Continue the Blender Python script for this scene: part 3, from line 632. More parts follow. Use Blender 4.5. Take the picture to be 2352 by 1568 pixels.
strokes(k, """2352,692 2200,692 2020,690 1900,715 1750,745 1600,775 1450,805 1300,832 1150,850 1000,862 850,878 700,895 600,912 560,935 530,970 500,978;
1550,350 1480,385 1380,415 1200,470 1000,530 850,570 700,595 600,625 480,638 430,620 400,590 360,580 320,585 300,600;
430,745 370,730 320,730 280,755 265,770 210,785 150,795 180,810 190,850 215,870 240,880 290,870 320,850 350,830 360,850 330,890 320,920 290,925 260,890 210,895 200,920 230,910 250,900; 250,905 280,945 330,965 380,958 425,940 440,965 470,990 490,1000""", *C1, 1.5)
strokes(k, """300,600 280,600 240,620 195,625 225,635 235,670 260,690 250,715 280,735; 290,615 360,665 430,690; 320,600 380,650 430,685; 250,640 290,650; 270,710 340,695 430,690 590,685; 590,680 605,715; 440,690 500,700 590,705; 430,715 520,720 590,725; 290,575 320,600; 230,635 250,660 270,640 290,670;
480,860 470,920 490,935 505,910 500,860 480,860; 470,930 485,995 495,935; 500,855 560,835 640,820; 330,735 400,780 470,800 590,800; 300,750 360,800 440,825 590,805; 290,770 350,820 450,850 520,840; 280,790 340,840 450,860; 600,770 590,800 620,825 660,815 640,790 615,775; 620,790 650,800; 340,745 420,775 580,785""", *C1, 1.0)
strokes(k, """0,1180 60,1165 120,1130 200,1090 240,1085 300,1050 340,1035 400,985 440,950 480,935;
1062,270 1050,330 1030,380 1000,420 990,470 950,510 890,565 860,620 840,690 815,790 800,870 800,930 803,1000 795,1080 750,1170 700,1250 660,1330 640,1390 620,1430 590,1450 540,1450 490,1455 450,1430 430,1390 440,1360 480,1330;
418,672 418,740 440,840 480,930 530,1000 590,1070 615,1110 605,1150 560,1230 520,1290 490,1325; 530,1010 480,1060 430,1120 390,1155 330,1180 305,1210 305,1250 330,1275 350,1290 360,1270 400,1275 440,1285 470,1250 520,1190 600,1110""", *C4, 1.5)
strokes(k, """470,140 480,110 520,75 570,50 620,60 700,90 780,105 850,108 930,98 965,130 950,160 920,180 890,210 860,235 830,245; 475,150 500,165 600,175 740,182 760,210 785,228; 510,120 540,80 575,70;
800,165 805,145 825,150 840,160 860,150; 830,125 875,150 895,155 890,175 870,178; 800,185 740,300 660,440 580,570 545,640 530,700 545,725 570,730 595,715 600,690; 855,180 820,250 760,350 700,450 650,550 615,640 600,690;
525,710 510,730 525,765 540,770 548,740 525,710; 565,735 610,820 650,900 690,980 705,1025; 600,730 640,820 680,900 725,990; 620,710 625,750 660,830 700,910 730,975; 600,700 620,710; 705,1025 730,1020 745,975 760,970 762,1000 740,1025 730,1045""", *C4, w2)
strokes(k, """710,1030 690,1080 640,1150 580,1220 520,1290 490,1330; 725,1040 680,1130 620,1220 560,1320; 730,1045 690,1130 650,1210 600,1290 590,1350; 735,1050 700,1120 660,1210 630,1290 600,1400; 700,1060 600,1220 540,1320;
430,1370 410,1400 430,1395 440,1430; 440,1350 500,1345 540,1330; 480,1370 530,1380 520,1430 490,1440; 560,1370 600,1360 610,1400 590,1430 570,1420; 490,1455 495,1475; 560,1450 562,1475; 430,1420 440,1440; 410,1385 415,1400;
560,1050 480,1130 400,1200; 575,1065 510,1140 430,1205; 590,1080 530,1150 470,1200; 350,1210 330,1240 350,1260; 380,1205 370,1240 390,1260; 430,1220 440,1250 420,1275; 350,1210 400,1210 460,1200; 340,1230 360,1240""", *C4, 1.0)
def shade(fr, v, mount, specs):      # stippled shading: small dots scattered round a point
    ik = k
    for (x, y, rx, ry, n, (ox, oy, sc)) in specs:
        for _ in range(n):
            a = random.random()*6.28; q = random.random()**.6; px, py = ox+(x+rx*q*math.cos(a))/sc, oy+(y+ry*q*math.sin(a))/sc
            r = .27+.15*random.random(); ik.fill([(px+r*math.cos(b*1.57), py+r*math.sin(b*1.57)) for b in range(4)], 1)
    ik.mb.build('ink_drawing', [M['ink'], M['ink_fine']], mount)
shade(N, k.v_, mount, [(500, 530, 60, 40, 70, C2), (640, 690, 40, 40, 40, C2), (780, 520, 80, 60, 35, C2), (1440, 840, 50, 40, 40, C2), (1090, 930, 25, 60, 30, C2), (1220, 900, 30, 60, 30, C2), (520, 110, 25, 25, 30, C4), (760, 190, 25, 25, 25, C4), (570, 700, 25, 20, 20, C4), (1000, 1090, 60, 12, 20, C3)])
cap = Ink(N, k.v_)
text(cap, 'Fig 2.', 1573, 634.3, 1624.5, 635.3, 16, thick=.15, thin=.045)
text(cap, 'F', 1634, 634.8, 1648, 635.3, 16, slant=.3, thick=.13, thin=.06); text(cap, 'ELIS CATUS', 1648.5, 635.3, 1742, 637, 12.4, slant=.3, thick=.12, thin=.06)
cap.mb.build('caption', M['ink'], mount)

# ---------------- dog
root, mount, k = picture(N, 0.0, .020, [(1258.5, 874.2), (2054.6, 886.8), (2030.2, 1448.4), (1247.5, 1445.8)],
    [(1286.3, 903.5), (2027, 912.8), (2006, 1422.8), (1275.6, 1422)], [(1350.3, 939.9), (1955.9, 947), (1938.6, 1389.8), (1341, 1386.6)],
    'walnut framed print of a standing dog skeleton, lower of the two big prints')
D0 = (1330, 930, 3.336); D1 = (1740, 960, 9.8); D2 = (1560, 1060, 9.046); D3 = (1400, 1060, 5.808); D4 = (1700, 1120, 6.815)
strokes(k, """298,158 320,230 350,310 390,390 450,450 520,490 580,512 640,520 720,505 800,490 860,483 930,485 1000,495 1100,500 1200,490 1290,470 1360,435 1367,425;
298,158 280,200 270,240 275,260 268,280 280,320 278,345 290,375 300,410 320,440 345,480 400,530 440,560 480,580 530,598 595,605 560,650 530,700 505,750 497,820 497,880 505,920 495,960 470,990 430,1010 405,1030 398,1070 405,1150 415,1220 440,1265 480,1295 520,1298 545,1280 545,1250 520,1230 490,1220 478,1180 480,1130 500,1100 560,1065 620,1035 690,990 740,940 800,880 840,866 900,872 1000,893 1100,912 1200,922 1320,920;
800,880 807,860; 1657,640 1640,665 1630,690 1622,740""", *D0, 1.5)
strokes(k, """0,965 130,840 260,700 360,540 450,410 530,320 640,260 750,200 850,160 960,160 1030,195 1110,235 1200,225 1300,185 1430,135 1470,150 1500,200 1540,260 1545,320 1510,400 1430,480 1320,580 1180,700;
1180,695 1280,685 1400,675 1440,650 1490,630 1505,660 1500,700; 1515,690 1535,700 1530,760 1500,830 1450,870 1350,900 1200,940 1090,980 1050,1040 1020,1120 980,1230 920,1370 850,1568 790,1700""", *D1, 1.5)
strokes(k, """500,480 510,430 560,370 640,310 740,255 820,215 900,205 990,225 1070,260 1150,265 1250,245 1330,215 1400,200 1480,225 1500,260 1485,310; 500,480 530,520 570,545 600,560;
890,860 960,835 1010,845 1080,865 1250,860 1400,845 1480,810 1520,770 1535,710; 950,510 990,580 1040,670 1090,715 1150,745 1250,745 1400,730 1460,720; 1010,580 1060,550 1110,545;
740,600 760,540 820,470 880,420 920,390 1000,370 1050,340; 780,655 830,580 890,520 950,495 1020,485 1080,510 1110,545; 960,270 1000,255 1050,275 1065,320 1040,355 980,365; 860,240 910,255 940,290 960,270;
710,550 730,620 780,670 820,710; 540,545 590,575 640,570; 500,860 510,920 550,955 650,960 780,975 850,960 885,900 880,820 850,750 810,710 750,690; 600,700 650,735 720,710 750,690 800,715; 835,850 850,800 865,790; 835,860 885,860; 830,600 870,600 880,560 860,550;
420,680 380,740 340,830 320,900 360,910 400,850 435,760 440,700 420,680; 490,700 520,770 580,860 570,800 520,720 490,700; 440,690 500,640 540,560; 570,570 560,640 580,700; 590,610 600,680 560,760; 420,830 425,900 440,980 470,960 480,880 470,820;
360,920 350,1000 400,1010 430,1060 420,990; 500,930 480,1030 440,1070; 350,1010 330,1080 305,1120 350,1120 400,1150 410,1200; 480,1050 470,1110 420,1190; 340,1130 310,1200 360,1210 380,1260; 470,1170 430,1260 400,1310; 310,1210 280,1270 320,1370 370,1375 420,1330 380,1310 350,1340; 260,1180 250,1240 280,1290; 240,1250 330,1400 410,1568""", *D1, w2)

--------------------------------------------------

▸ **TASK TO COMPLETE**: Show every line above in which the word "picture" occurs.

▸ **EXERCISE RESULT**:
Continue the Blender Python script for this scene: part 3, from line 632. More parts follow. Use Blender 4.5. Take the picture to be 2352 by 1568 pixels.
root, mount, k = picture(N, 0.0, .020, [(1258.5, 874.2), (2054.6, 886.8), (2030.2, 1448.4), (1247.5, 1445.8)],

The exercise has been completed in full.